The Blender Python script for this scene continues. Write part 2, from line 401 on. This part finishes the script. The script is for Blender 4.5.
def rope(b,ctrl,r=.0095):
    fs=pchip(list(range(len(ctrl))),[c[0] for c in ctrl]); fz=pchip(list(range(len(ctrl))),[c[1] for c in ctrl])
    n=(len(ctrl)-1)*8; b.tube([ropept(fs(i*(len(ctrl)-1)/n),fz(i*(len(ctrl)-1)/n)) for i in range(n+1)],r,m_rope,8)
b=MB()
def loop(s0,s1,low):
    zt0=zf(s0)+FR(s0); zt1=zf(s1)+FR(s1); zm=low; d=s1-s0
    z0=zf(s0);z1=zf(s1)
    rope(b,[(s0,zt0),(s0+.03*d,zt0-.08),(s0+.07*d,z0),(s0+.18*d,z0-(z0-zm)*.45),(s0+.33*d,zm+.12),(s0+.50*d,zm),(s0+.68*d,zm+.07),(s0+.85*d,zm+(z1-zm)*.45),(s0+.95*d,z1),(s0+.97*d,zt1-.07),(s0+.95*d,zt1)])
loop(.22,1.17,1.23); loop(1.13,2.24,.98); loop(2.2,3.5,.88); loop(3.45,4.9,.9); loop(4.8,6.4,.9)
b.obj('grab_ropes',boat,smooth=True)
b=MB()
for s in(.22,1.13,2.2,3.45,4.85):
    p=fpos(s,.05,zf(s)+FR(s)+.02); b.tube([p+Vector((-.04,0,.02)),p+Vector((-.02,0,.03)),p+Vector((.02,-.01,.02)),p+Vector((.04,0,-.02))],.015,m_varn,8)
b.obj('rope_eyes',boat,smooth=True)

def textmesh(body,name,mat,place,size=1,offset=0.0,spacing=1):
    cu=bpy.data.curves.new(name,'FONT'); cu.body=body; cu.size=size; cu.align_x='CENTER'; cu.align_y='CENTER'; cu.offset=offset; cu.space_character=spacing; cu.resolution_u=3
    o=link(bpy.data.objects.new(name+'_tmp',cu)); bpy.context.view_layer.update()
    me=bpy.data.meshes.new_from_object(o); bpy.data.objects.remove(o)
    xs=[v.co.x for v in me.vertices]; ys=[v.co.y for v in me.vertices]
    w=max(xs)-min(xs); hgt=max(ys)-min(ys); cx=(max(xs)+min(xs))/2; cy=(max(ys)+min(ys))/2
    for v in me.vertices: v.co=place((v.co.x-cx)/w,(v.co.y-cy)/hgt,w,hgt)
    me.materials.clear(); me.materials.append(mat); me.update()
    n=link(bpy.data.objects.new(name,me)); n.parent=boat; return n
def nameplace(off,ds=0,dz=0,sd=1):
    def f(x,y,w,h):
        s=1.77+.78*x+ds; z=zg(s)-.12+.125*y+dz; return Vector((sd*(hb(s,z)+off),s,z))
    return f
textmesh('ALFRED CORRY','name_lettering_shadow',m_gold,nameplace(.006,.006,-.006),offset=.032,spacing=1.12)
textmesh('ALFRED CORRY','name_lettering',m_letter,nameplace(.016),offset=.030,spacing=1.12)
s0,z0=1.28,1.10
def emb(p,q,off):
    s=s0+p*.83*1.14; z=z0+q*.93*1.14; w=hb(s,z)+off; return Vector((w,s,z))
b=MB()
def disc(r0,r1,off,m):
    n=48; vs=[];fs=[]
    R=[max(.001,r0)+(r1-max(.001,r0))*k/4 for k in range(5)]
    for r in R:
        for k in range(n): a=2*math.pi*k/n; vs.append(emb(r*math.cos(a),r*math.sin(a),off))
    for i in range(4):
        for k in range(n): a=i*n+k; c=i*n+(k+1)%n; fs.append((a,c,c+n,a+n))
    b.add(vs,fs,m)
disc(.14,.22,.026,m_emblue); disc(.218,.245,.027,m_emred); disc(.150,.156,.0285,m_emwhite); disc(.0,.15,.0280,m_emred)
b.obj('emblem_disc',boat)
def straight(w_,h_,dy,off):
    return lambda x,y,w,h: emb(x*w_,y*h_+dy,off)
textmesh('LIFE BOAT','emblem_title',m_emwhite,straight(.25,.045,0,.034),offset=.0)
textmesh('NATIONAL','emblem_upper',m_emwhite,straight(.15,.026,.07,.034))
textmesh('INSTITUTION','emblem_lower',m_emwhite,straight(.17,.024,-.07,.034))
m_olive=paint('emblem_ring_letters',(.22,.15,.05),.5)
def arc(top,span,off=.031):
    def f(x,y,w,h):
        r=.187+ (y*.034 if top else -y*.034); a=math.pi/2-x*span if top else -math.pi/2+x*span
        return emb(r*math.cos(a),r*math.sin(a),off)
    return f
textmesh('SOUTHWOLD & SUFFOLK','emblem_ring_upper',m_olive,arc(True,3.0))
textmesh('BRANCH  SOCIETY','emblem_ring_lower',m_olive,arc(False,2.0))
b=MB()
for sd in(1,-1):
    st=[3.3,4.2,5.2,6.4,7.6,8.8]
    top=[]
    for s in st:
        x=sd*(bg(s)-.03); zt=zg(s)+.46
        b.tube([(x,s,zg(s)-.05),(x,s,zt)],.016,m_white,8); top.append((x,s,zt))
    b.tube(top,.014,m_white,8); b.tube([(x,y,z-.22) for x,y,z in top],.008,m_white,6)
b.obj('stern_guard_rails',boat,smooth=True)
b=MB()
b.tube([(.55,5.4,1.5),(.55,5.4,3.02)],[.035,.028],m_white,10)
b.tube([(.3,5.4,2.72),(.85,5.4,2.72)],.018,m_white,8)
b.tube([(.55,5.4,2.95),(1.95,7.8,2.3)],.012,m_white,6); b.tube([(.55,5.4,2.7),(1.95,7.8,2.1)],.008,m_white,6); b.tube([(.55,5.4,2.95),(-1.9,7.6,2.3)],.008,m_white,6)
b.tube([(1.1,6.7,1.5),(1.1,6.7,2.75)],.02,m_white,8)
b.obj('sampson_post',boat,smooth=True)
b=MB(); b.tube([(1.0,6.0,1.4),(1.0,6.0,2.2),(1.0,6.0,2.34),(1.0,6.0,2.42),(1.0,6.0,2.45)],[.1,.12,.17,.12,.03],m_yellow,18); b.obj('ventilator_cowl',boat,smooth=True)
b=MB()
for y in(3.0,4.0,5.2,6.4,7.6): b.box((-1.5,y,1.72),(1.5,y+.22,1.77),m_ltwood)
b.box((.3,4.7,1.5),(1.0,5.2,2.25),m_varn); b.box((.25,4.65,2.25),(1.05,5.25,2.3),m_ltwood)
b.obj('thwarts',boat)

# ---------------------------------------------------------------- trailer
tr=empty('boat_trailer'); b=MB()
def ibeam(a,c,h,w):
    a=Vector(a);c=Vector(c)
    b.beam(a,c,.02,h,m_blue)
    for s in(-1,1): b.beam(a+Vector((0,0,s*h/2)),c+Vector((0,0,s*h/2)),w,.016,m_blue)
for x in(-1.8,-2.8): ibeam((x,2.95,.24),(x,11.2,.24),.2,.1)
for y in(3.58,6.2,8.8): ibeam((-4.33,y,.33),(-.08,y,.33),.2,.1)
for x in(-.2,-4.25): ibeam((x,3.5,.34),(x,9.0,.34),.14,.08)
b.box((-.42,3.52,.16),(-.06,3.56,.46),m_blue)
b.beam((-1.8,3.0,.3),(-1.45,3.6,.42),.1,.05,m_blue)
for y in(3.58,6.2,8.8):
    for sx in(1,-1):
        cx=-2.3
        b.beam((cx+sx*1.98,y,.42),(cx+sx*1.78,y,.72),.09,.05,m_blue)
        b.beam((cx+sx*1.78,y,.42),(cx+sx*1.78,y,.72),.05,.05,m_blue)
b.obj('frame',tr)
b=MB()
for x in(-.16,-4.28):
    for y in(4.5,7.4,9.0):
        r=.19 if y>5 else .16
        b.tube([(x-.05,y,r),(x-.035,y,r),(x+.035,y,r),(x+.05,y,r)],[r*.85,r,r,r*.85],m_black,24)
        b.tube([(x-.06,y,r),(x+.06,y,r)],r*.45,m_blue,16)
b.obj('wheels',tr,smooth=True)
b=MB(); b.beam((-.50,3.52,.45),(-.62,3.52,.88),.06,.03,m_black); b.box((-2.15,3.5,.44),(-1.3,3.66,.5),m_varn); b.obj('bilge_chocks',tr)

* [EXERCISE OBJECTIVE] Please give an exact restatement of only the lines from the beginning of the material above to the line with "b.obj('rope_eyes',boat,smooth=True)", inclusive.

* [ANSWER TO THE PROBLEM]
The Blender Python script for this scene continues. Write part 2, from line 401 on. This part finishes the script. The script is for Blender 4.5.
def rope(b,ctrl,r=.0095):
    fs=pchip(list(range(len(ctrl))),[c[0] for c in ctrl]); fz=pchip(list(range(len(ctrl))),[c[1] for c in ctrl])
    n=(len(ctrl)-1)*8; b.tube([ropept(fs(i*(len(ctrl)-1)/n),fz(i*(len(ctrl)-1)/n)) for i in range(n+1)],r,m_rope,8)
b=MB()
def loop(s0,s1,low):
    zt0=zf(s0)+FR(s0); zt1=zf(s1)+FR(s1); zm=low; d=s1-s0
    z0=zf(s0);z1=zf(s1)
    rope(b,[(s0,zt0),(s0+.03*d,zt0-.08),(s0+.07*d,z0),(s0+.18*d,z0-(z0-zm)*.45),(s0+.33*d,zm+.12),(s0+.50*d,zm),(s0+.68*d,zm+.07),(s0+.85*d,zm+(z1-zm)*.45),(s0+.95*d,z1),(s0+.97*d,zt1-.07),(s0+.95*d,zt1)])
loop(.22,1.17,1.23); loop(1.13,2.24,.98); loop(2.2,3.5,.88); loop(3.45,4.9,.9); loop(4.8,6.4,.9)
b.obj('grab_ropes',boat,smooth=True)
b=MB()
for s in(.22,1.13,2.2,3.45,4.85):
    p=fpos(s,.05,zf(s)+FR(s)+.02); b.tube([p+Vector((-.04,0,.02)),p+Vector((-.02,0,.03)),p+Vector((.02,-.01,.02)),p+Vector((.04,0,-.02))],.015,m_varn,8)
b.obj('rope_eyes',boat,smooth=True)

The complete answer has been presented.